The listing below must be repeated word for word, with its images excluded.

# Supplied information:
+-------+

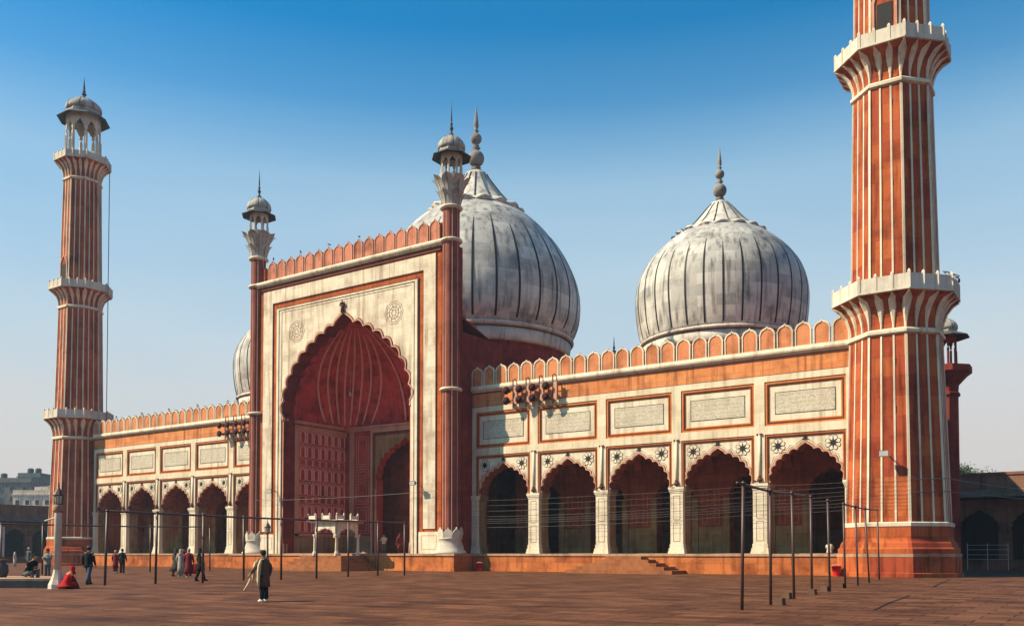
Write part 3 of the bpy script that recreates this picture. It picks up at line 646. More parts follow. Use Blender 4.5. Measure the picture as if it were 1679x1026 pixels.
def make_dome(loc, s, prf=DOMEP, cr=1):
    d = MB().mat('dome', True); SP = smoothp(prf, 3); d.lathe(SP, 120)
    do = d.build('dome', mosque, loc); do.scale = (s, s, s)
    d = MB().mat('domeband', True); d.lathe([(6.9, 0), (7.12, 0), (7.2, .15), (7.3, .90)], 96); d.mat('slate'); d.lathe([(7.25, .89), (7.36, .90), (7.36, .985), (7.2, .99)], 96)
    d.mat('domeband', True); d.lathe([(7.2, .98), (7.42, 1.02), (7.52, 1.12), (7.5, 1.24), (7.35, 1.34), (7.2, 1.36)], 96); d.build('base_band', do)
    d = MB().mat('black')
    for k in range(30):
        a_ = 2 * PI * (k + .35) / 30; ca, sa = cos(a_), sin(a_); top = 9.0 + .35 * ((k * 7) % 3 - 1); R = []
        for r, z in SP:
            if z < 1.4 or z > top: continue
            w_ = .075 * min(1, (top - z) / 2.5 + .15); rr = r + .025
            R.append([(rr * ca - w_ * sa, rr * sa + w_ * ca, z), (rr * ca + w_ * sa, rr * sa - w_ * ca, z), ((rr - .05) * ca + w_ * sa, (rr - .05) * sa - w_ * ca, z), ((rr - .05) * ca - w_ * sa, (rr - .05) * sa + w_ * ca, z)])
        d.rings(R)
    d.build('black_inlay', do)
    d = MB().mat('domeband', True); n = 96; NPt = 16; R = []
    cap = [(4.15, 11.22), (4.05, 11.45), (3.55, 11.62), (3.0, 12.0), (2.35, 12.65), (1.75, 13.35), (1.25, 13.95), (.9, 14.3), (.8, 14.5), (.45, 14.68), (.2, 14.75)]; cap = [(r_ * (cr if z_ < 14 else 1), z_) for r_, z_ in cap]
    for j, (r, z) in enumerate(cap):
        fl = max(0, 1 - j / 3.)
        R.append([((r + fl * .38 * (abs(cos(NPt / 2 * a_))**.6 - .5)) * cos(a_), (r + fl * .38 * (abs(cos(NPt / 2 * a_))**.6 - .5)) * sin(a_), z - .10 * fl * abs(sin(NPt / 2 * a_)) + (.16 * fl * abs(cos(NPt / 2 * a_)))) for a_ in [2 * PI * i / n for i in range(n)]])
    d.rings(R); d.build('lotus_cap', do)
    d = MB().mat('slate')
    for k in range(16):
        a_ = 2 * PI * (k + .5) / 16; d.tube([((r + .02) * cos(a_), (r + .02) * sin(a_), z + .02) for r, z in cap[2:8]], .05, 4)
    d.lathe([(3.6 * cr, 11.1), (3.98 * cr, 11.16), (4.02 * cr, 11.28), (3.7 * cr, 11.4)], 64); d.build('cap_ribs', do)
    d = MB().mat('lead', True); z = 14.7
    d.lathe([(.3, z), (.45, z + .08), (.18, z + .2), (.38, z + .3), (.15, z + .42)] + [(.62 * sin(t) + .02, z + 1.0 - .62 * cos(t)) for t in [PI * q / 8 for q in range(1, 8)]] +
            [(.14, z + 1.7), (.34, z + 1.8), (.14, z + 1.9), (.26, z + 2.0), (.12, z + 2.1)] + [(.42 * sin(t) + .02, z + 2.55 - .42 * cos(t)) for t in [PI * q / 8 for q in range(1, 8)]] +
            [(.1, z + 3.05), (.22, z + 3.15), (.1, z + 3.25), (.2, z + 3.5), (.17, z + 3.9), (.01, z + 5.2)], 20); d.build('finial', do)
    return do
YD = 17.86
make_dome((28.2, YD, 19.7), 1.0); make_dome((-28.2, YD, 19.7), 1.0); make_dome((0, YD, 22.75), 1.44, DOMEC, .87)
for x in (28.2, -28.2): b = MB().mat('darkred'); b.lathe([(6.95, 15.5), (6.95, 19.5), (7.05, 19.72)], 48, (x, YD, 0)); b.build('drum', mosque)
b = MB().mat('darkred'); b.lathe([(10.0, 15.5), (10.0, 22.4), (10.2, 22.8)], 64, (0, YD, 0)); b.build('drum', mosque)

# rear corner turret, rear roof kiosk
def turret(x, y, z0):
    t = empty('corner_turret', (x, y, 0)); t.parent = mosque
    s = MB().mat('darkred'); s.octo([(1.0, z0), (1.0, 14.6), (1.15, 14.7), (1.15, 14.9), (1.0, 15.0), (1.05, 15.6), (1.7, 16.3), (2.1, 16.6), (2.1, 17.1), (1.9, 17.15), (.95, 17.15)]); s.build('turret_shaft', t)
    kiosk(t, 17.15, .9, 2.7, 1.95, .95, 1.0, 1.3, 8, 'darkred'); return t
turret(46.75, 21.0, 0); turret(-46.55, 21.0, 0)
t = empty('roof_kiosk', (12.9, 26, 0)); t.parent = mosque
s = MB().mat('darkred'); s.octo([(.9, 15.6), (.9, 19.5)]); s.build('turret_shaft', t); kiosk(t, 19.5, .9, 2.6, 1.5, 1.0, 1.1, 1.8, 8)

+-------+

# Answer in full:
Write part 3 of the bpy script that recreates this picture. It picks up at line 646. More parts follow. Use Blender 4.5. Measure the picture as if it were 1679x1026 pixels.
def make_dome(loc, s, prf=DOMEP, cr=1):
    d = MB().mat('dome', True); SP = smoothp(prf, 3); d.lathe(SP, 120)
    do = d.build('dome', mosque, loc); do.scale = (s, s, s)
    d = MB().mat('domeband', True); d.lathe([(6.9, 0), (7.12, 0), (7.2, .15), (7.3, .90)], 96); d.mat('slate'); d.lathe([(7.25, .89), (7.36, .90), (7.36, .985), (7.2, .99)], 96)
    d.mat('domeband', True); d.lathe([(7.2, .98), (7.42, 1.02), (7.52, 1.12), (7.5, 1.24), (7.35, 1.34), (7.2, 1.36)], 96); d.build('base_band', do)
    d = MB().mat('black')
    for k in range(30):
        a_ = 2 * PI * (k + .35) / 30; ca, sa = cos(a_), sin(a_); top = 9.0 + .35 * ((k * 7) % 3 - 1); R = []
        for r, z in SP:
            if z < 1.4 or z > top: continue
            w_ = .075 * min(1, (top - z) / 2.5 + .15); rr = r + .025
            R.append([(rr * ca - w_ * sa, rr * sa + w_ * ca, z), (rr * ca + w_ * sa, rr * sa - w_ * ca, z), ((rr - .05) * ca + w_ * sa, (rr - .05) * sa - w_ * ca, z), ((rr - .05) * ca - w_ * sa, (rr - .05) * sa + w_ * ca, z)])
        d.rings(R)
    d.build('black_inlay', do)
    d = MB().mat('domeband', True); n = 96; NPt = 16; R = []
    cap = [(4.15, 11.22), (4.05, 11.45), (3.55, 11.62), (3.0, 12.0), (2.35, 12.65), (1.75, 13.35), (1.25, 13.95), (.9, 14.3), (.8, 14.5), (.45, 14.68), (.2, 14.75)]; cap = [(r_ * (cr if z_ < 14 else 1), z_) for r_, z_ in cap]
    for j, (r, z) in enumerate(cap):
        fl = max(0, 1 - j / 3.)
        R.append([((r + fl * .38 * (abs(cos(NPt / 2 * a_))**.6 - .5)) * cos(a_), (r + fl * .38 * (abs(cos(NPt / 2 * a_))**.6 - .5)) * sin(a_), z - .10 * fl * abs(sin(NPt / 2 * a_)) + (.16 * fl * abs(cos(NPt / 2 * a_)))) for a_ in [2 * PI * i / n for i in range(n)]])
    d.rings(R); d.build('lotus_cap', do)
    d = MB().mat('slate')
    for k in range(16):
        a_ = 2 * PI * (k + .5) / 16; d.tube([((r + .02) * cos(a_), (r + .02) * sin(a_), z + .02) for r, z in cap[2:8]], .05, 4)
    d.lathe([(3.6 * cr, 11.1), (3.98 * cr, 11.16), (4.02 * cr, 11.28), (3.7 * cr, 11.4)], 64); d.build('cap_ribs', do)
    d = MB().mat('lead', True); z = 14.7
    d.lathe([(.3, z), (.45, z + .08), (.18, z + .2), (.38, z + .3), (.15, z + .42)] + [(.62 * sin(t) + .02, z + 1.0 - .62 * cos(t)) for t in [PI * q / 8 for q in range(1, 8)]] +
            [(.14, z + 1.7), (.34, z + 1.8), (.14, z + 1.9), (.26, z + 2.0), (.12, z + 2.1)] + [(.42 * sin(t) + .02, z + 2.55 - .42 * cos(t)) for t in [PI * q / 8 for q in range(1, 8)]] +
            [(.1, z + 3.05), (.22, z + 3.15), (.1, z + 3.25), (.2, z + 3.5), (.17, z + 3.9), (.01, z + 5.2)], 20); d.build('finial', do)
    return do
YD = 17.86
make_dome((28.2, YD, 19.7), 1.0); make_dome((-28.2, YD, 19.7), 1.0); make_dome((0, YD, 22.75), 1.44, DOMEC, .87)
for x in (28.2, -28.2): b = MB().mat('darkred'); b.lathe([(6.95, 15.5), (6.95, 19.5), (7.05, 19.72)], 48, (x, YD, 0)); b.build('drum', mosque)
b = MB().mat('darkred'); b.lathe([(10.0, 15.5), (10.0, 22.4), (10.2, 22.8)], 64, (0, YD, 0)); b.build('drum', mosque)

# rear corner turret, rear roof kiosk
def turret(x, y, z0):
    t = empty('corner_turret', (x, y, 0)); t.parent = mosque
    s = MB().mat('darkred'); s.octo([(1.0, z0), (1.0, 14.6), (1.15, 14.7), (1.15, 14.9), (1.0, 15.0), (1.05, 15.6), (1.7, 16.3), (2.1, 16.6), (2.1, 17.1), (1.9, 17.15), (.95, 17.15)]); s.build('turret_shaft', t)
    kiosk(t, 17.15, .9, 2.7, 1.95, .95, 1.0, 1.3, 8, 'darkred'); return t
turret(46.75, 21.0, 0); turret(-46.55, 21.0, 0)
t = empty('roof_kiosk', (12.9, 26, 0)); t.parent = mosque
s = MB().mat('darkred'); s.octo([(.9, 15.6), (.9, 19.5)]); s.build('turret_shaft', t); kiosk(t, 19.5, .9, 2.6, 1.5, 1.0, 1.1, 1.8, 8)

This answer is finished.